La conservación como balance
Aquí los animales no tienen nombre. “El búho es ‘Búho’ y el tigrillo, ‘Tigrillo’”, narra Nicolás Pérez, asistente de colección en el recinto. “Lo que queremos es romper con ese lazo con el que venían. Dejar de humanizarlos es algo clave. En la naturaleza salvaje nunca le pondrías un nombre a un pajarito que te encuentres, porque no lo entiendes como tuyo. Aquí pasa igual”.
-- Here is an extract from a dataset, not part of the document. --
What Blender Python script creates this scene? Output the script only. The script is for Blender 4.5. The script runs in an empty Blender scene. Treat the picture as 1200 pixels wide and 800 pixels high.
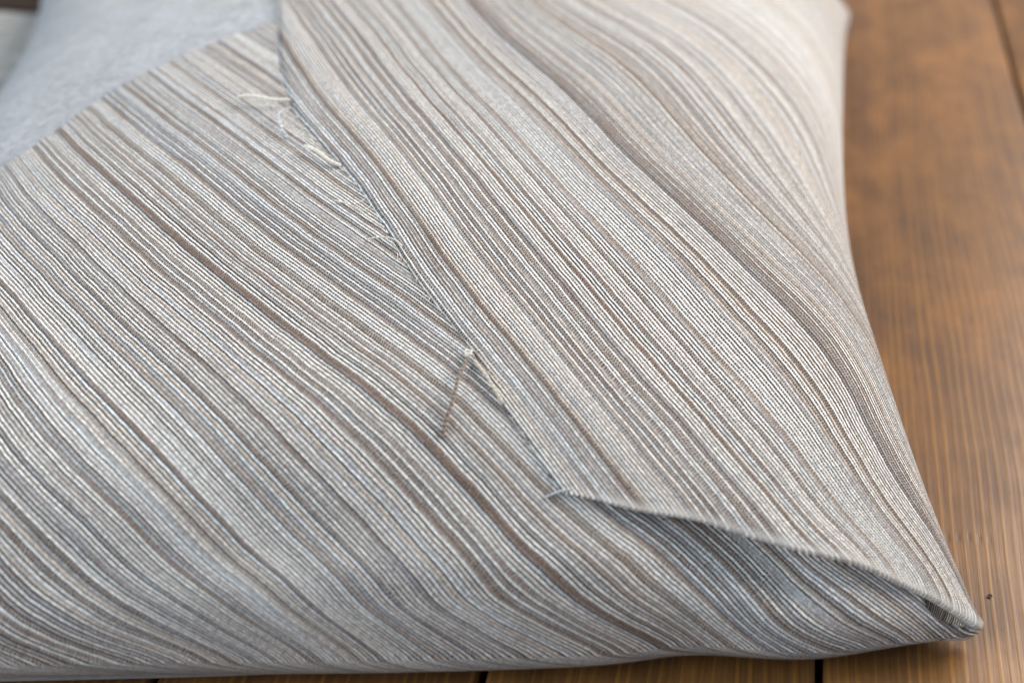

Este paraíso semi salvaje a una hora del cemento y el ladrillo bogotano, inspirado en la teoría científica de Michael H. Robinson, un zoólogo británico a cargo del Zoológico Nacional en Washington D.C. durante 16 años, es el único de estas características en Colombia. Siguiendo su filosofía, el equipo técnico, compuesto por veterinario, zootecnista, biólogo y experto en ave rapaces, busca encontrar el balance en la conservación. “En Colombia es importantísimo encontrar el punto medio porque está todo llevado a los extremos”, narra Lozano. “Hay gente que hasta justifica el maltrato y otros que no quieren tener ningún tipo de interacción con ellos. Hay una brecha innegociable. Nosotros queremos que nuestra relación con ellos sea lógica, saludable y obviamente carente de maltrato. La clave está en aplicar la ciencia del bienestar animal y preguntarnos: ¿Cómo nos podemos adaptar a nuestro entorno sin destruirlo?”.